Permeability Variation and Its Impact on Oil Recovery from Unconsolidated Sand Heavy-Oil Reservoirs during Steamflooding Process

Abstract

Summary In the steam-injection processing of unconsolidated heavy-oil reservoirs, the pore space may change because of the overburden pressure increase and wormhole generation. Meanwhile, injected high-temperature steam can result in mineral dissolution and alteration and consequent diameter change of sand particles and pore space. To obtain a better and more thorough understanding of permeability variation characteristics during the steamflooding process, a series of experiments with sand-packed tubes was designed and conducted. On the basis of quantified experimental data, a numerical model was built by taking various permeability variation mechanisms into consideration. Reservoir simulations were consequently carried out to study the permeability distribution variation on the field scale and its impact on oil recovery. The results showed that with increasing overburden pressure, the permeability and porosity of the sand tube were both decreased. Permeability decrease ranged from 35 to 54%, and porosity decrease was approximately 5%. The partial permeability was increased by more than four times when a wormhole was generated at the outlet.
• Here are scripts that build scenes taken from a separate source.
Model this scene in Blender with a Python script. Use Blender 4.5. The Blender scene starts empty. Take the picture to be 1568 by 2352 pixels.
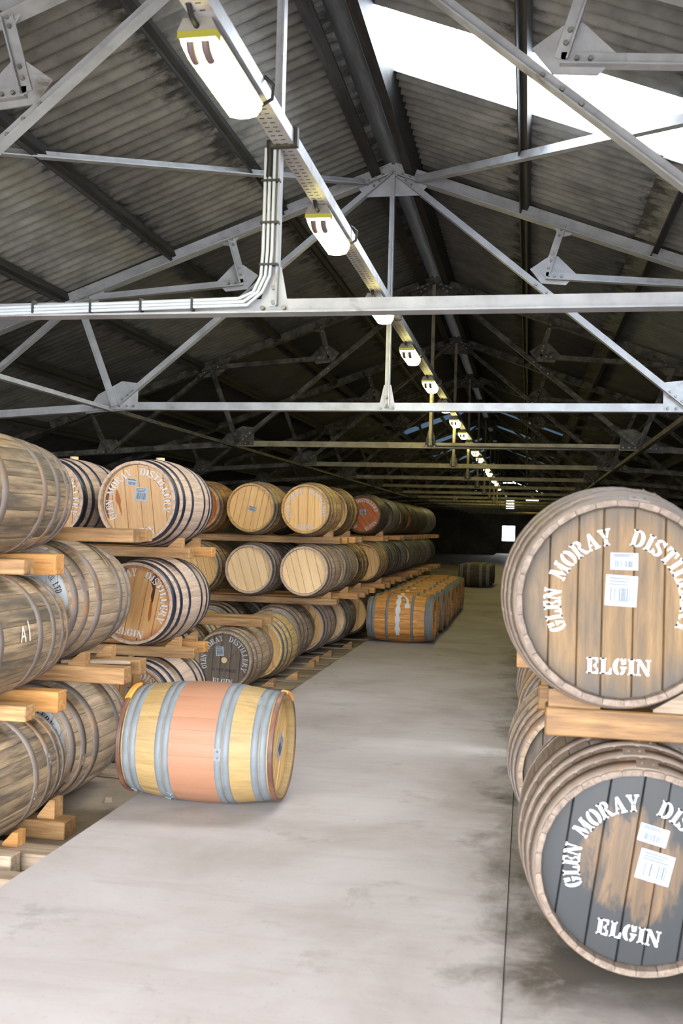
import bpy, bmesh, math, random
from mathutils import Vector, Matrix
R = random.Random(7)
PI = math.pi
S = bpy.context.scene
COL = S.collection

# ------------------------------------------------------------------ camera
def setup_camera():
    F, VP, SL, CX, CY = 2250.0, (1212.0, 1222.0), .027, 784.0, 1176.0
    d = Vector(((VP[0]-CX)/F, (VP[1]-CY)/F, 1)).normalized()
    e = Vector((1, SL, 0)); e = (e - d*e.dot(d)).normalized()
    u = e.cross(d)
    if u.y > 0: u = -u
    right = Vector((e.x, d.x, u.x)); up = -Vector((e.y, d.y, u.y)); fwd = Vector((e.z, d.z, u.z))
    m = Matrix((( right.x, up.x, -fwd.x, 0), (right.y, up.y, -fwd.y, 0), (right.z, up.z, -fwd.z, 1.6), (0, 0, 0, 1)))
    cd = bpy.data.cameras.new('camera'); c = bpy.data.objects.new('camera', cd); COL.objects.link(c)
    c.matrix_world = m
    cd.sensor_fit = 'VERTICAL'; cd.sensor_height = 24.0; cd.lens = F/2352*24.0
    cd.clip_start = .05; cd.clip_end = 300
    cd.dof.use_dof = True; cd.dof.focus_distance = 9.0; cd.dof.aperture_fstop = 2.2
    S.camera = c
setup_camera()

# ------------------------------------------------------------------ sky, daylight openings, exposure
RIDGE = -1.40
DOOR = (-6.0, 3.0, 3.2)          # open doorway behind the camera: x0, x1, height
FRONT_Y = -1.2
w = bpy.data.worlds.new('sky'); S.world = w; w.use_nodes = True
bg = w.node_tree.nodes['Background']; bg.inputs[0].default_value = (.93, .97, 1.0, 1); bg.inputs[1].default_value = 1.0
S.view_settings.view_transform = 'Standard'; S.view_settings.look = 'None'
S.view_settings.gamma = 1.0; S.view_settings.use_curve_mapping = False
S.view_settings.exposure = 4.7
S.cycles.diffuse_bounces = 1; S.cycles.max_bounces = 6
def portal(name, loc, rot, sx, sy):       # guides sky sampling through an opening, gives no light itself
    l = bpy.data.lights.new(name, 'AREA'); l.shape = 'RECTANGLE'; l.size = sx; l.size_y = sy
    l.cycles.is_portal = True
    o = bpy.data.objects.new(name, l); COL.objects.link(o); o.location = loc; o.rotation_euler = rot
portal('doorway_portal', ((DOOR[0]+DOOR[1])/2, FRONT_Y, DOOR[2]/2), (PI/2, 0, PI), DOOR[1]-DOOR[0], DOOR[2])
TAN = .375; ANG = math.atan(TAN); COS = math.cos(ANG)
SKY_Y = (6.65, 7.65)
for sgn, yy in ((1, sum(SKY_Y)/2),): portal('rooflight_portal', (RIDGE+3.6*sgn, yy, 5.30-.375*3.6+.05), (0, ANG*sgn, 0), 7.0, 1.0)
LAMP_STRENGTH = 1.35
LAMP_COLOUR = (1.0, .86, .30)

# ------------------------------------------------------------------ small helpers
def tag(o, label=None, cat=None, group=None, kind=None):
    if label: o['label'] = label
    if cat: o['category'] = cat
    if group: o['group'] = group
    if kind: o['kind'] = kind
    return o
def empty(name, loc=(0, 0, 0), rz=0.0):
    o = bpy.data.objects.new(name, None); COL.objects.link(o); o.location = loc; o.rotation_euler = (0, 0, rz)
    o.empty_display_size = .1
    return o
def link(name, me, mat=None, parent=None, loc=None, rot=None):
    o = bpy.data.objects.new(name, me); COL.objects.link(o)
    if parent: o.parent = parent
    if loc: o.location = loc
    if rot: o.rotation_euler = rot
    if mat:
        if not me.materials: me.materials.append(None)
        o.material_slots[0].link = 'OBJECT'; o.material_slots[0].material = mat
    return o
class MB:
    def __init__(s): s.v = []; s.f = []; s.sm = []
    def add(s, vs, fs, smooth=False):
        b = len(s.v); s.v += [tuple(v) for v in vs]; s.f += [tuple(i+b for i in f) for f in fs]; s.sm += [smooth]*len(fs)
    def box(s, x0, x1, y0, y1, z0, z1, M=None):
        vs = [Vector((x, y, z)) for x in (x0, x1) for y in (y0, y1) for z in (z0, z1)]
        if M: vs = [M @ v for v in vs]
        s.add(vs, [(0, 1, 3, 2), (4, 6, 7, 5), (0, 4, 5, 1), (2, 3, 7, 6), (0, 2, 6, 4), (1, 5, 7, 3)])
    def prism_xz(s, pts, y0, y1):            # polygon in XZ extruded along Y
        n = len(pts)
        s.add([(p[0], y0, p[1]) for p in pts]+[(p[0], y1, p[1]) for p in pts],
              [tuple(range(n)), tuple(range(2*n-1, n-1, -1))]+[((i+1) % n, i, n+i, n+(i+1) % n) for i in range(n)])
    def tube(s, pts, r, n=8):
        pts = [Vector(p) for p in pts]; rings = []
        for i, p in enumerate(pts):
            t = ((pts[min(i+1, len(pts)-1)]-pts[max(i-1, 0)])).normalized()
            a = t.orthogonal().normalized() if i == 0 else (prev - t*prev.dot(t)).normalized()
            prev = a; b = t.cross(a)
            rings.append([p+a*r*math.cos(2*PI*k/n)+b*r*math.sin(2*PI*k/n) for k in range(n)])
        vs = [v for q in rings for v in q]
        fs = [(i*n+k, i*n+(k+1) % n, (i+1)*n+(k+1) % n, (i+1)*n+k) for i in range(len(pts)-1) for k in range(n)]
        s.add(vs, fs, True); m = (len(pts)-1)*n
        s.add(rings[0], [tuple(range(n))]); s.add(rings[-1], [tuple(range(n))])
    def mesh(s, name):
        me = bpy.data.meshes.new(name); me.from_pydata(s.v, [], s.f); me.update()
        bm = bmesh.new(); bm.from_mesh(me)
        for f, sm in zip(bm.faces, s.sm): f.smooth = sm
        bmesh.ops.recalc_face_normals(bm, faces=bm.faces); bm.to_mesh(me); bm.free()
        return me
    def build(s, name, mat, parent=None, loc=None, rot=None):
        return link(name, s.mesh(name), mat, parent, loc, rot)

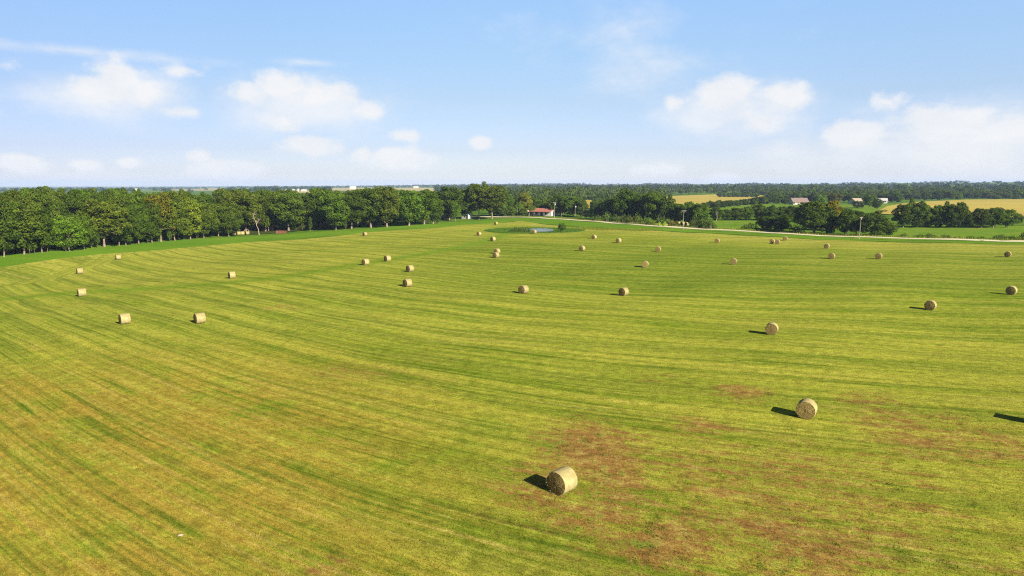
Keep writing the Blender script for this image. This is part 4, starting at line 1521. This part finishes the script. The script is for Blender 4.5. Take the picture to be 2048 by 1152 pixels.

The permeability and porosity of sand-packed tubes were increased because of mineral dissolution in the steamflooding process. Particle migration and mineral dissolution resulted in permeability variation and formation of a high-permeability region in the reservoir, which enhanced the heterogeneity of the reservoir. The high-permeability region mainly formed at the upper layer of the reservoir in the vertical direction and on the line between steam injection and oil production wells in the horizontal direction. Permeability variation exacerbated the steam channeling, which resulted in more remaining oil and a lower oil recovery rate of the reservoir. When permeability variation was considered in a numerical simulation, the cumulative oil production for 4 years was decreased by approximately 7000 m3, and the oil recovery rate was decreased by 4.3%.